Let me show you how small this gets, because it is in the small things that I feel it most.

I am on the bus. I glance at a stranger through the window, and the whisper comes. You are only looking because he is white. Gold digger. That is the culture that raised you. And I look away on purpose, ashamed.

That look-away is the whole thing. That is the bondage. That is the anxiety wearing the mask of holiness.

The freedom is that I can look at a stranger and simply find his face pleasant. And if the culture I grew up in shaped that impulse, then sure, maybe it did. And that is okay. This is the kind of small wrong I used to torment myself over. Except it is not even wrong. And even if it were, it has no bearing on who I have already become.
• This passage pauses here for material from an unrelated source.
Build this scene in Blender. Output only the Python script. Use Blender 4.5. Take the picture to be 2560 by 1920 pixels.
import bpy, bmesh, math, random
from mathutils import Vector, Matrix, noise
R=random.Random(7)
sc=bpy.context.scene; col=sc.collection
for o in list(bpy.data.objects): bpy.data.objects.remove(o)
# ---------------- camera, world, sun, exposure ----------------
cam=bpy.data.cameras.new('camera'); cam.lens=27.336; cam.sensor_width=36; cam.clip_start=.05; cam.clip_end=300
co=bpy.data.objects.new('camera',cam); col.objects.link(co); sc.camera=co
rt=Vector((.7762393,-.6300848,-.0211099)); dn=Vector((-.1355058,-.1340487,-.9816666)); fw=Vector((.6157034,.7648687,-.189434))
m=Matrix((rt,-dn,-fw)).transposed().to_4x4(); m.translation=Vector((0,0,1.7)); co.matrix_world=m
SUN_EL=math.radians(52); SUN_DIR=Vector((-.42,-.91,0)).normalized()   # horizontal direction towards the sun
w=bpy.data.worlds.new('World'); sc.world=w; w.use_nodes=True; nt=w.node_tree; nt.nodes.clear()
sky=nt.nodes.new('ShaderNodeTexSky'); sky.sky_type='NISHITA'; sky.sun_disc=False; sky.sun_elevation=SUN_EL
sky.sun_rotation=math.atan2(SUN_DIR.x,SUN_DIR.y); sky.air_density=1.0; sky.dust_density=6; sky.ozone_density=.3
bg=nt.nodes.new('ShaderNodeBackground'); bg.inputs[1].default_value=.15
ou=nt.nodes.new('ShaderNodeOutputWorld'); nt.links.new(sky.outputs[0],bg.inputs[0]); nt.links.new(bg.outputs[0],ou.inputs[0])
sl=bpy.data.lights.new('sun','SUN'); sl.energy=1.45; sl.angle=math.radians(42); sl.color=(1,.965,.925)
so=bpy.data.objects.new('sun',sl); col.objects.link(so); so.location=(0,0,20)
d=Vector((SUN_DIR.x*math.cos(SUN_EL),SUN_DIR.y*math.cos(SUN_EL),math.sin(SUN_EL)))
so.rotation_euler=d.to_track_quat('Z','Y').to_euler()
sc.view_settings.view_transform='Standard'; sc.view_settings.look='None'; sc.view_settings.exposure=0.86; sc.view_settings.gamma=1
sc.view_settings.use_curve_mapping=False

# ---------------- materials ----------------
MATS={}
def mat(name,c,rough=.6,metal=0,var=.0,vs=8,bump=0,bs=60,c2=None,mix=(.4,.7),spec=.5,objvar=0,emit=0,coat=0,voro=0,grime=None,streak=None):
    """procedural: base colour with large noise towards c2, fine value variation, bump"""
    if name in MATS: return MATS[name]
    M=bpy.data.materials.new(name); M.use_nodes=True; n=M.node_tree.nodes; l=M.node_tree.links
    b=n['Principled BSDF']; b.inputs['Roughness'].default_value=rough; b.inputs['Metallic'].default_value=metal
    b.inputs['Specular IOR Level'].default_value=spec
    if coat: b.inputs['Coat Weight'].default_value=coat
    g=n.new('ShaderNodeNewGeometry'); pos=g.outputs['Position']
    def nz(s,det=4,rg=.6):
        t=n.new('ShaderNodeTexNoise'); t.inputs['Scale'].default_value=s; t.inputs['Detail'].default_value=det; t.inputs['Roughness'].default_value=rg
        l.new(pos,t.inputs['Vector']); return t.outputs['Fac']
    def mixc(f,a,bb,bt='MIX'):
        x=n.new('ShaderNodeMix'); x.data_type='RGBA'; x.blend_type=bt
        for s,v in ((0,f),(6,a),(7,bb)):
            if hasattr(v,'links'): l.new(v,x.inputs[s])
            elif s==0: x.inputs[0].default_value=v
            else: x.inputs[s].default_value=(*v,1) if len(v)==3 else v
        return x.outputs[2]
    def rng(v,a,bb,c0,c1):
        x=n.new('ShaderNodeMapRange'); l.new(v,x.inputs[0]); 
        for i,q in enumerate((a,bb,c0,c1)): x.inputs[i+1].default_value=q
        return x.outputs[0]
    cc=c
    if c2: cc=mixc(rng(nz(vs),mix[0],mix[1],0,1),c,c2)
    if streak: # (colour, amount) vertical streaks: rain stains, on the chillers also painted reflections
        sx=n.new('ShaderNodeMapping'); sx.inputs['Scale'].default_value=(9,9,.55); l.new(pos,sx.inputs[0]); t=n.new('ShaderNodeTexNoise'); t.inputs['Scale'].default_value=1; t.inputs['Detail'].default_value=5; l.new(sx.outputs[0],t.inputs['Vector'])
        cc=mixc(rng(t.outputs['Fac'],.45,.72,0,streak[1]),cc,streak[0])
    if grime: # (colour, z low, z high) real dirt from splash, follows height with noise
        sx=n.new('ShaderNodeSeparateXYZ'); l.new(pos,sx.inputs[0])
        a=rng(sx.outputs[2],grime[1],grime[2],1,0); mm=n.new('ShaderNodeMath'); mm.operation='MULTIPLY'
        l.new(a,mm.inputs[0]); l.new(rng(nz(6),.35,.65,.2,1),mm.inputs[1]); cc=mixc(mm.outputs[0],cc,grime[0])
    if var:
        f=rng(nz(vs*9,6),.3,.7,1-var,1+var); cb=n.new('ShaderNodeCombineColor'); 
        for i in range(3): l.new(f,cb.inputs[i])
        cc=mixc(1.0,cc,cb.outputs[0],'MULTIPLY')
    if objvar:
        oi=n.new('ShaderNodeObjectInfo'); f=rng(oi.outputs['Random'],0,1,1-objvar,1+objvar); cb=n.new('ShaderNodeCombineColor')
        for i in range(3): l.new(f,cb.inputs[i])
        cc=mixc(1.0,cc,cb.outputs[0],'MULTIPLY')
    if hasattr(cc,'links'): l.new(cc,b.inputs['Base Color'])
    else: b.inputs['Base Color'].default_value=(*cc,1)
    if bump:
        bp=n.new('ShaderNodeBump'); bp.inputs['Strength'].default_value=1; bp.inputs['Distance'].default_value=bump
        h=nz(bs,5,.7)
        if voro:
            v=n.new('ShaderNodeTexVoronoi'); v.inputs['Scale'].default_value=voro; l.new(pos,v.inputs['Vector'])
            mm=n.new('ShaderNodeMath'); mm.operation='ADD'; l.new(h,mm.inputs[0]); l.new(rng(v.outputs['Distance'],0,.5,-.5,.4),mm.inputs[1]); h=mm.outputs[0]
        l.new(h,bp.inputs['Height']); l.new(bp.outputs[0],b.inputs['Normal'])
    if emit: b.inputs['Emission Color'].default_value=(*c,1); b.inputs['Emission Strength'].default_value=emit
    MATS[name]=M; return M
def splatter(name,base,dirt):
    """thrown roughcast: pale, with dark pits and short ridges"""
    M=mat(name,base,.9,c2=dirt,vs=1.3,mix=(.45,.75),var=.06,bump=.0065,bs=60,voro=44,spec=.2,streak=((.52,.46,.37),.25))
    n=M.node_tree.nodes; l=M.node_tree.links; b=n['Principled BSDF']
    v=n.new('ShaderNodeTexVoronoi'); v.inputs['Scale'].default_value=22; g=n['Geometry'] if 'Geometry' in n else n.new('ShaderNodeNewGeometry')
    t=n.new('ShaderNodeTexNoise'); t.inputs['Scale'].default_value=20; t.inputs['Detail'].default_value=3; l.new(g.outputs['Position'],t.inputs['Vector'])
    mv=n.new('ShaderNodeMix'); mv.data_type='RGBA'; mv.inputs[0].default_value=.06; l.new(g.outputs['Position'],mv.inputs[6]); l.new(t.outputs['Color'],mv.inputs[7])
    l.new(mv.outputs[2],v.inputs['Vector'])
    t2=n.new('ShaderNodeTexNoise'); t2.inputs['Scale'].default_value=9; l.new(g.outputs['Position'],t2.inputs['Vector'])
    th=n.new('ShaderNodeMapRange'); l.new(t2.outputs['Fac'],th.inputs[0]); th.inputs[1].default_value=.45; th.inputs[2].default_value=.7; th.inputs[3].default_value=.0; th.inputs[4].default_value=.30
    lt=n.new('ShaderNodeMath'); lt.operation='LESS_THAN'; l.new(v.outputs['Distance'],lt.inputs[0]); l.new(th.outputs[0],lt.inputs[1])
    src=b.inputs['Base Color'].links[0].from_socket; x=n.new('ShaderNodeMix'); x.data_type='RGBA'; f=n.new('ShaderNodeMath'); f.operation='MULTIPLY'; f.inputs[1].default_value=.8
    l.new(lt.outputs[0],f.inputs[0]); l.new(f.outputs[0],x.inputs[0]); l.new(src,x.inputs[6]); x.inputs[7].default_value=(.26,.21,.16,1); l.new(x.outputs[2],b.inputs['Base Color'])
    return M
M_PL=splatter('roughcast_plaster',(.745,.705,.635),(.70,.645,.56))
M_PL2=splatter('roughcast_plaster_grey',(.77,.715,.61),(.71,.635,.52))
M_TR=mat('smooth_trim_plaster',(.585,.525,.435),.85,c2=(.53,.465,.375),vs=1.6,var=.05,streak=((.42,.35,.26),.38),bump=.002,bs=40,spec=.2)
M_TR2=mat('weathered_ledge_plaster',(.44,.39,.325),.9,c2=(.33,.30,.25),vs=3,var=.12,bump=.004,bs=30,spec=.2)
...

That is what living uninhibited has come to mean, at least for now. Not doing whatever I want. Being so secure in who I already am that nothing has the standing to threaten me. Not a glance. Not a mistake. Not a future I cannot control. I know this is not the whole of it. There is more to learn, and the meaning will widen again, the way it already has. When it does, I will be ready, with my eyes open.

And the strangest grace in all of it is what happened to the wiring. The optimiser that nearly killed me under the law is the same one that finally walked me out into the open. Followed all the way to its end, my instinct to maximise did not stop at a bigger window. It wanted no walls at all. Pointed at a debt I could never repay, it destroyed me. Pointed at a gift already given, it set me free.

I spent twenty years performing for a God who had already finished the work. I am only now learning to put the performance down.

So here is the question I keep asking myself, and I will leave it with you. What are you still performing for? And who would you be, if you already knew you were loved all the way through, and could never do wrong in the eyes of the One who matters?

Out of the house. Under the open sun.